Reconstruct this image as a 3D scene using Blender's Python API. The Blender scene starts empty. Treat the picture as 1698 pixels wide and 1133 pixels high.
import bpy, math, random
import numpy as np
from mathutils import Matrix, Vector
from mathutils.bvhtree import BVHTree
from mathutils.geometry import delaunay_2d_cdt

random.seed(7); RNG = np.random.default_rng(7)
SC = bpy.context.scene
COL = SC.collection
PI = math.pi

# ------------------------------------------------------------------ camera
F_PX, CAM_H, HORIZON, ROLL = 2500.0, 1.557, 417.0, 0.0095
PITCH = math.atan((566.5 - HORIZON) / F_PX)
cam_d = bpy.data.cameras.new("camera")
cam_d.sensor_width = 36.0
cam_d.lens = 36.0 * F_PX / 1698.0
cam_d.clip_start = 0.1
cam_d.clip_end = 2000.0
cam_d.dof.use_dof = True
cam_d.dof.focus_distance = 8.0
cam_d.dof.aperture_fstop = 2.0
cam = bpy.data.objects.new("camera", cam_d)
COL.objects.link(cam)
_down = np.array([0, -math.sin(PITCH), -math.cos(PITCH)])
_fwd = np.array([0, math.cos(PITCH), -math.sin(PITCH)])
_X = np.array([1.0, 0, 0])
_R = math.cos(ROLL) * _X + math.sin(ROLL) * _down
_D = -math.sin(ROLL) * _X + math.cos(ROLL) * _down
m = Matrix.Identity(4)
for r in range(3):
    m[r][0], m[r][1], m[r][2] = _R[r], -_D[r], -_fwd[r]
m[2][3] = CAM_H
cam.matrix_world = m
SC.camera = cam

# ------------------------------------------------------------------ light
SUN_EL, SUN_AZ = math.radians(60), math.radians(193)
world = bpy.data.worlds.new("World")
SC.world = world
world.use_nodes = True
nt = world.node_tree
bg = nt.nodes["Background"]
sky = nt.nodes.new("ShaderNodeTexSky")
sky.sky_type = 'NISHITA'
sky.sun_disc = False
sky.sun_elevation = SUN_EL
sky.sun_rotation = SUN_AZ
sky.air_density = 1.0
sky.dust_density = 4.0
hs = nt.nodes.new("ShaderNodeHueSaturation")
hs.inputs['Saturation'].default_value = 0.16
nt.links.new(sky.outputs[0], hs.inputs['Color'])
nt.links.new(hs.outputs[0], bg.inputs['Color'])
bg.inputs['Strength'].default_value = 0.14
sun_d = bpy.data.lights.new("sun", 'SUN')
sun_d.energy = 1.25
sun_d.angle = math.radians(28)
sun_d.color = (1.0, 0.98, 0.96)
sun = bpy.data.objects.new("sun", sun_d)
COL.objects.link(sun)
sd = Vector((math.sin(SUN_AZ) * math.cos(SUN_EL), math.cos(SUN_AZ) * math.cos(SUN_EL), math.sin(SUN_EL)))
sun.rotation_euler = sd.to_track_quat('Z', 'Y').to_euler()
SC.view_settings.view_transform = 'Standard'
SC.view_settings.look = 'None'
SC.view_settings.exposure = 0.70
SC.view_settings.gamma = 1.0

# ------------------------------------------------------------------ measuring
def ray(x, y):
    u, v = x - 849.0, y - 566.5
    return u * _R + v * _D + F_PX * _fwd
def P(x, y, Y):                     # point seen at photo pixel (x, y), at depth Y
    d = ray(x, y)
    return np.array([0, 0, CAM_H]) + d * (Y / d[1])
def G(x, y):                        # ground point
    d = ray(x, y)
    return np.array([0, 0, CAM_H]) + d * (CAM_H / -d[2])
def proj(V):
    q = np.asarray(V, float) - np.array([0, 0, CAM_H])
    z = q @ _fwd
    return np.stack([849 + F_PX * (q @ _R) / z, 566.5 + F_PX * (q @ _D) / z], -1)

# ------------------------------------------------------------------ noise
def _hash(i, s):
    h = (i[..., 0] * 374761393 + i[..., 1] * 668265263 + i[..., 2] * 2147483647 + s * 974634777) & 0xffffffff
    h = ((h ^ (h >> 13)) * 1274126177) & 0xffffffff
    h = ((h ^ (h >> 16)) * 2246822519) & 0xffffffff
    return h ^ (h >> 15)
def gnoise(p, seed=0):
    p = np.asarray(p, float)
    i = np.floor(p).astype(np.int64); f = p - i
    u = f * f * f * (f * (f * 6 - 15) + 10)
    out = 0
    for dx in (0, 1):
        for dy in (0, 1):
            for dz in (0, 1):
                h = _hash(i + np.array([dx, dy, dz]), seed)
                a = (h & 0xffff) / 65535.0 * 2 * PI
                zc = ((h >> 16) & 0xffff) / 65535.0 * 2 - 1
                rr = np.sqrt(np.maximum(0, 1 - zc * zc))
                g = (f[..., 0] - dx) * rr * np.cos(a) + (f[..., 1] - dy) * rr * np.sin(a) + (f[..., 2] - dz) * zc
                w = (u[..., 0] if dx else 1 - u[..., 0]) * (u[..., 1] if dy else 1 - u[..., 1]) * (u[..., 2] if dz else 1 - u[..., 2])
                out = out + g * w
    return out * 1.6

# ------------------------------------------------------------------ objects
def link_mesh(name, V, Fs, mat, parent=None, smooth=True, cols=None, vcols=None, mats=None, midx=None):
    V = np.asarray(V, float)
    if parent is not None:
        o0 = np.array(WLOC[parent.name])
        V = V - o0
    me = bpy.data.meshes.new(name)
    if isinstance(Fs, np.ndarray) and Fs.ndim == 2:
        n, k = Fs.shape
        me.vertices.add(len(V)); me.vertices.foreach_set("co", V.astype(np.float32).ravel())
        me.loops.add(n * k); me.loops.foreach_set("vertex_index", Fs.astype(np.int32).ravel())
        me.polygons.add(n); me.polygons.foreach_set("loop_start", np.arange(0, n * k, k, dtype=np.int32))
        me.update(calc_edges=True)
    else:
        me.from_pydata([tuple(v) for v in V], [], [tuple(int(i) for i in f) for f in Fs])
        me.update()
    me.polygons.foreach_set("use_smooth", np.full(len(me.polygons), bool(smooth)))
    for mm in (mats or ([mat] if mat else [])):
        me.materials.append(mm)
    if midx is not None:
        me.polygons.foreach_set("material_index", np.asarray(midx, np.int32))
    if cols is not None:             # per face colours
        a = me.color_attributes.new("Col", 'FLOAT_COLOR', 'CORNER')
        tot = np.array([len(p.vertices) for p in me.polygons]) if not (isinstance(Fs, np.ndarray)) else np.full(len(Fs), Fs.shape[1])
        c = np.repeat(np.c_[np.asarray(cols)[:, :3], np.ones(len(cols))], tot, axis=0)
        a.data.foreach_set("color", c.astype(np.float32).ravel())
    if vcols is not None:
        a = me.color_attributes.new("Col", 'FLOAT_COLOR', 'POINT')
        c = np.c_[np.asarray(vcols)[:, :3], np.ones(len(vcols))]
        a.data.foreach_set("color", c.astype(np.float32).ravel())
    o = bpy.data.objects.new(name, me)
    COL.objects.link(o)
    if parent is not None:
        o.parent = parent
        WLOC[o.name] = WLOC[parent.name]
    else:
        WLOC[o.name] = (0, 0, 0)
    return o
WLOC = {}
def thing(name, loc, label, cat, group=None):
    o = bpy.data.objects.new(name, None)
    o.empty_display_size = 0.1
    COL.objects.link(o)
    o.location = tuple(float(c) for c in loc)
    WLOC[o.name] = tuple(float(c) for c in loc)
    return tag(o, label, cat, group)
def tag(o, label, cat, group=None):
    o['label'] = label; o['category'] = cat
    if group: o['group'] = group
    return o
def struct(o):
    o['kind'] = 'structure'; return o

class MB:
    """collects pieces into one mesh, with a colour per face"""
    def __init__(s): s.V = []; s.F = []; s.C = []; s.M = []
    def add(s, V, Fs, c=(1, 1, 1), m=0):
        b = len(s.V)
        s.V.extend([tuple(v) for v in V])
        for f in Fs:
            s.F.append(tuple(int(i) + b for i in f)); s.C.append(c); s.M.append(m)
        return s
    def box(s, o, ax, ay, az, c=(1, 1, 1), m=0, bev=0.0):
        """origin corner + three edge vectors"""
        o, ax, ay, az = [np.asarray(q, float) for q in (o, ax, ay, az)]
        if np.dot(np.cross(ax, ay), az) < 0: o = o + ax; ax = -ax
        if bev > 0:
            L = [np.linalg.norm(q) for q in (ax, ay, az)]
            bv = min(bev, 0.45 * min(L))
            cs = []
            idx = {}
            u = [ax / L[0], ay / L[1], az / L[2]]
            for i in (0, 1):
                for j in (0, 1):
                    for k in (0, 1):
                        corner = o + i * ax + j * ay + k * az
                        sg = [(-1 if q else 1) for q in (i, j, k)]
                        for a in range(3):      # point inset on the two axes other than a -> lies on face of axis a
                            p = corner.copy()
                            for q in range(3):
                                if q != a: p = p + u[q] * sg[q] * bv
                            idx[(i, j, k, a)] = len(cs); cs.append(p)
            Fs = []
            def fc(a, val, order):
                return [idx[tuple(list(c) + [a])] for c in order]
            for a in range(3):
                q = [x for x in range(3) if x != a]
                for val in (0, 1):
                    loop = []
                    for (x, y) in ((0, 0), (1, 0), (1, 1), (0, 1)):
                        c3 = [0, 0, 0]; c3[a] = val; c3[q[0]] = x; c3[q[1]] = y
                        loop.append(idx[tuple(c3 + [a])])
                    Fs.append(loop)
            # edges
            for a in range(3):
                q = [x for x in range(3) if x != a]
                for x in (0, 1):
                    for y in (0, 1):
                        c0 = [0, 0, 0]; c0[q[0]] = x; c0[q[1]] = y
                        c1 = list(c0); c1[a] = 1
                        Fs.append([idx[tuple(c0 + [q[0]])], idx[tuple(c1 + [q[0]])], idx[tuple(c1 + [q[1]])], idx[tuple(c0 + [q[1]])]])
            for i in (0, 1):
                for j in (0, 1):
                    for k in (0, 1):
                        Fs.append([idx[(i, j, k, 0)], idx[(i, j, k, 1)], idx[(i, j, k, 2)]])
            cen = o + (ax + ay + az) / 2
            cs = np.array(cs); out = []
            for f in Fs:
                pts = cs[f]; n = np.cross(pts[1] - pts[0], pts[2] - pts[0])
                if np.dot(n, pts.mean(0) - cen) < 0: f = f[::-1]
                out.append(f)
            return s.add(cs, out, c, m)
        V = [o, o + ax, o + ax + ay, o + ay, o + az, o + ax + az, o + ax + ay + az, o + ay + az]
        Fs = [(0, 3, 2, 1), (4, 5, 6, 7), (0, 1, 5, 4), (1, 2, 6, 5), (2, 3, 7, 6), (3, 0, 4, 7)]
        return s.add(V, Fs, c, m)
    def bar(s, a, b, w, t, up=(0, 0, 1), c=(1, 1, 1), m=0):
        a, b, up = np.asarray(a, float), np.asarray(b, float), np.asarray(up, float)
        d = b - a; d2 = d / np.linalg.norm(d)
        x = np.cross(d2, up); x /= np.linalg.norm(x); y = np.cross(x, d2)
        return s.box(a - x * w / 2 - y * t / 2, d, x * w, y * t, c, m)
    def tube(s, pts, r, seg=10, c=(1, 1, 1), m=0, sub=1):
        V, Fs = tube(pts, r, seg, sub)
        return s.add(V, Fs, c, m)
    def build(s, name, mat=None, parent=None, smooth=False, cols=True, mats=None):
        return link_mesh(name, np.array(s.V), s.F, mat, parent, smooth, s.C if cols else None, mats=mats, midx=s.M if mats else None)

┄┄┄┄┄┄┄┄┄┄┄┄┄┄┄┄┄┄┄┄

**Written instruction**
Quote the listing word for word from its first line through the line in which "from mathutils.geometry import" appears.

**Answer**
Reconstruct this image as a 3D scene using Blender's Python API. The Blender scene starts empty. Treat the picture as 1698 pixels wide and 1133 pixels high.
import bpy, math, random
import numpy as np
from mathutils import Matrix, Vector
from mathutils.bvhtree import BVHTree
from mathutils.geometry import delaunay_2d_cdt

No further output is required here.